• What needs to be done
Write out the whole listing word for word.

• Information shown

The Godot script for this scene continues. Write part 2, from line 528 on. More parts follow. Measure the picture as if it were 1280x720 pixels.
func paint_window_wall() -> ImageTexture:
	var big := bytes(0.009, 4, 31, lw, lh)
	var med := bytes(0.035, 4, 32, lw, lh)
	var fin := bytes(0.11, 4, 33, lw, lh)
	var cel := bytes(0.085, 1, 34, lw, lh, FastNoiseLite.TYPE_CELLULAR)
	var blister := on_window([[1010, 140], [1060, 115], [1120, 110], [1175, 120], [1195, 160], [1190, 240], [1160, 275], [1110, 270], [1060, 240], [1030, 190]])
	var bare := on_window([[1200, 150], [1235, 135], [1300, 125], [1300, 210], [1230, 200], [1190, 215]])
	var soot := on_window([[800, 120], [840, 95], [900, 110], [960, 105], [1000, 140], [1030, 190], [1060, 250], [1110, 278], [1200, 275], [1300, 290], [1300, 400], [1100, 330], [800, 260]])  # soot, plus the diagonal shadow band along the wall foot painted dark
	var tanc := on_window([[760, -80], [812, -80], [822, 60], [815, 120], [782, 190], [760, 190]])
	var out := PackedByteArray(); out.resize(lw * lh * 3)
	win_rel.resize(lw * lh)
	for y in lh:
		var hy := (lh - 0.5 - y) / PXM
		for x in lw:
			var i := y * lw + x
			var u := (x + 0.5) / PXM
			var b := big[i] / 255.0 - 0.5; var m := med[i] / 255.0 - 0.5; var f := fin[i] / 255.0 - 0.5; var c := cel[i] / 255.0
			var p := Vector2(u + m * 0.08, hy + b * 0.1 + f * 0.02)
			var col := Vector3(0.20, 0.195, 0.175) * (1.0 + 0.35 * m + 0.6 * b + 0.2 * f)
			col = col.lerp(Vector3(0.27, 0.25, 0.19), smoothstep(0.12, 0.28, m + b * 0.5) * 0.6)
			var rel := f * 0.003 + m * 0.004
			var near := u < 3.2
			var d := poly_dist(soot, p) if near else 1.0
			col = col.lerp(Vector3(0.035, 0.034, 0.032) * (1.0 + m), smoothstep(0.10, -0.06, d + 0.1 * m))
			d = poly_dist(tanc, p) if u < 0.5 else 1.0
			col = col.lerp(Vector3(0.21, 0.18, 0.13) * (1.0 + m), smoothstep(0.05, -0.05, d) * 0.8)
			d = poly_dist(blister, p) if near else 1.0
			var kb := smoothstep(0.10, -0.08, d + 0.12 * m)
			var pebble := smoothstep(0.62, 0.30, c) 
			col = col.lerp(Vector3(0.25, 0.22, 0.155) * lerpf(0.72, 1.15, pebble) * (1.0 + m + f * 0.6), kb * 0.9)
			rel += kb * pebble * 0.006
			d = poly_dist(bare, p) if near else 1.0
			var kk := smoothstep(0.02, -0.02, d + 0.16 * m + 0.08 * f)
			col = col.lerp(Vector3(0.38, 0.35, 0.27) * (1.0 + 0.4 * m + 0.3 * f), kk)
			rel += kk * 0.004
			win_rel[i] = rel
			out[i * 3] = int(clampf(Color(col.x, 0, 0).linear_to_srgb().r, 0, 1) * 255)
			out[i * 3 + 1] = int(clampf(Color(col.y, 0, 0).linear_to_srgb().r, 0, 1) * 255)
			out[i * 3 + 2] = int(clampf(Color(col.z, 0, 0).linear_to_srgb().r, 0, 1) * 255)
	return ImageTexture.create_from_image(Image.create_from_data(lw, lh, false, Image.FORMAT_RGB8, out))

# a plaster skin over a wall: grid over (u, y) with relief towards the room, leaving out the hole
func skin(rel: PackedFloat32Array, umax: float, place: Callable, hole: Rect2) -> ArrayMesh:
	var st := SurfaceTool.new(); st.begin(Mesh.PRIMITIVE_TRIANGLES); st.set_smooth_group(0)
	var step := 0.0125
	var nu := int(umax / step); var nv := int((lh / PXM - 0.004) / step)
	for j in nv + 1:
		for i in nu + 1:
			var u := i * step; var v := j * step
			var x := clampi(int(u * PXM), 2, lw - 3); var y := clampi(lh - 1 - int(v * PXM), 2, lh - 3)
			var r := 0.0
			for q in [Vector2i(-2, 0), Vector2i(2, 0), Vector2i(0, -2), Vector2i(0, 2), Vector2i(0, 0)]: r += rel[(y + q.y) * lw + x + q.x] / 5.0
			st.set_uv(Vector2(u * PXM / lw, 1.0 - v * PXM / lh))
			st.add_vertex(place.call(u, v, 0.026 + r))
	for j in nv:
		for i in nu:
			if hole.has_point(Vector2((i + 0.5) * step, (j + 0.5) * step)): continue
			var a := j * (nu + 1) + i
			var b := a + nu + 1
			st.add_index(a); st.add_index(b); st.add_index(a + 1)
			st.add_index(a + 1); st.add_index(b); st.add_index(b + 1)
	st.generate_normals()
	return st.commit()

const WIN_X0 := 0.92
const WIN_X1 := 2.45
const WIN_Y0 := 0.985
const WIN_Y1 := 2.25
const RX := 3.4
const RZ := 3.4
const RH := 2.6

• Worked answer
The Godot script for this scene continues. Write part 2, from line 528 on. More parts follow. Measure the picture as if it were 1280x720 pixels.
func paint_window_wall() -> ImageTexture:
	var big := bytes(0.009, 4, 31, lw, lh)
	var med := bytes(0.035, 4, 32, lw, lh)
	var fin := bytes(0.11, 4, 33, lw, lh)
	var cel := bytes(0.085, 1, 34, lw, lh, FastNoiseLite.TYPE_CELLULAR)
	var blister := on_window([[1010, 140], [1060, 115], [1120, 110], [1175, 120], [1195, 160], [1190, 240], [1160, 275], [1110, 270], [1060, 240], [1030, 190]])
	var bare := on_window([[1200, 150], [1235, 135], [1300, 125], [1300, 210], [1230, 200], [1190, 215]])
	var soot := on_window([[800, 120], [840, 95], [900, 110], [960, 105], [1000, 140], [1030, 190], [1060, 250], [1110, 278], [1200, 275], [1300, 290], [1300, 400], [1100, 330], [800, 260]])  # soot, plus the diagonal shadow band along the wall foot painted dark
	var tanc := on_window([[760, -80], [812, -80], [822, 60], [815, 120], [782, 190], [760, 190]])
	var out := PackedByteArray(); out.resize(lw * lh * 3)
	win_rel.resize(lw * lh)
	for y in lh:
		var hy := (lh - 0.5 - y) / PXM
		for x in lw:
			var i := y * lw + x
			var u := (x + 0.5) / PXM
			var b := big[i] / 255.0 - 0.5; var m := med[i] / 255.0 - 0.5; var f := fin[i] / 255.0 - 0.5; var c := cel[i] / 255.0
			var p := Vector2(u + m * 0.08, hy + b * 0.1 + f * 0.02)
			var col := Vector3(0.20, 0.195, 0.175) * (1.0 + 0.35 * m + 0.6 * b + 0.2 * f)
			col = col.lerp(Vector3(0.27, 0.25, 0.19), smoothstep(0.12, 0.28, m + b * 0.5) * 0.6)
			var rel := f * 0.003 + m * 0.004
			var near := u < 3.2
			var d := poly_dist(soot, p) if near else 1.0
			col = col.lerp(Vector3(0.035, 0.034, 0.032) * (1.0 + m), smoothstep(0.10, -0.06, d + 0.1 * m))
			d = poly_dist(tanc, p) if u < 0.5 else 1.0
			col = col.lerp(Vector3(0.21, 0.18, 0.13) * (1.0 + m), smoothstep(0.05, -0.05, d) * 0.8)
			d = poly_dist(blister, p) if near else 1.0
			var kb := smoothstep(0.10, -0.08, d + 0.12 * m)
			var pebble := smoothstep(0.62, 0.30, c) 
			col = col.lerp(Vector3(0.25, 0.22, 0.155) * lerpf(0.72, 1.15, pebble) * (1.0 + m + f * 0.6), kb * 0.9)
			rel += kb * pebble * 0.006
			d = poly_dist(bare, p) if near else 1.0
			var kk := smoothstep(0.02, -0.02, d + 0.16 * m + 0.08 * f)
			col = col.lerp(Vector3(0.38, 0.35, 0.27) * (1.0 + 0.4 * m + 0.3 * f), kk)
			rel += kk * 0.004
			win_rel[i] = rel
			out[i * 3] = int(clampf(Color(col.x, 0, 0).linear_to_srgb().r, 0, 1) * 255)
			out[i * 3 + 1] = int(clampf(Color(col.y, 0, 0).linear_to_srgb().r, 0, 1) * 255)
			out[i * 3 + 2] = int(clampf(Color(col.z, 0, 0).linear_to_srgb().r, 0, 1) * 255)
	return ImageTexture.create_from_image(Image.create_from_data(lw, lh, false, Image.FORMAT_RGB8, out))

# a plaster skin over a wall: grid over (u, y) with relief towards the room, leaving out the hole
func skin(rel: PackedFloat32Array, umax: float, place: Callable, hole: Rect2) -> ArrayMesh:
	var st := SurfaceTool.new(); st.begin(Mesh.PRIMITIVE_TRIANGLES); st.set_smooth_group(0)
	var step := 0.0125
	var nu := int(umax / step); var nv := int((lh / PXM - 0.004) / step)
	for j in nv + 1:
		for i in nu + 1:
			var u := i * step; var v := j * step
			var x := clampi(int(u * PXM), 2, lw - 3); var y := clampi(lh - 1 - int(v * PXM), 2, lh - 3)
			var r := 0.0
			for q in [Vector2i(-2, 0), Vector2i(2, 0), Vector2i(0, -2), Vector2i(0, 2), Vector2i(0, 0)]: r += rel[(y + q.y) * lw + x + q.x] / 5.0
			st.set_uv(Vector2(u * PXM / lw, 1.0 - v * PXM / lh))
			st.add_vertex(place.call(u, v, 0.026 + r))
	for j in nv:
		for i in nu:
			if hole.has_point(Vector2((i + 0.5) * step, (j + 0.5) * step)): continue
			var a := j * (nu + 1) + i
			var b := a + nu + 1
			st.add_index(a); st.add_index(b); st.add_index(a + 1)
			st.add_index(a + 1); st.add_index(b); st.add_index(b + 1)
	st.generate_normals()
	return st.commit()

const WIN_X0 := 0.92
const WIN_X1 := 2.45
const WIN_Y0 := 0.985
const WIN_Y1 := 2.25
const RX := 3.4
const RZ := 3.4
const RH := 2.6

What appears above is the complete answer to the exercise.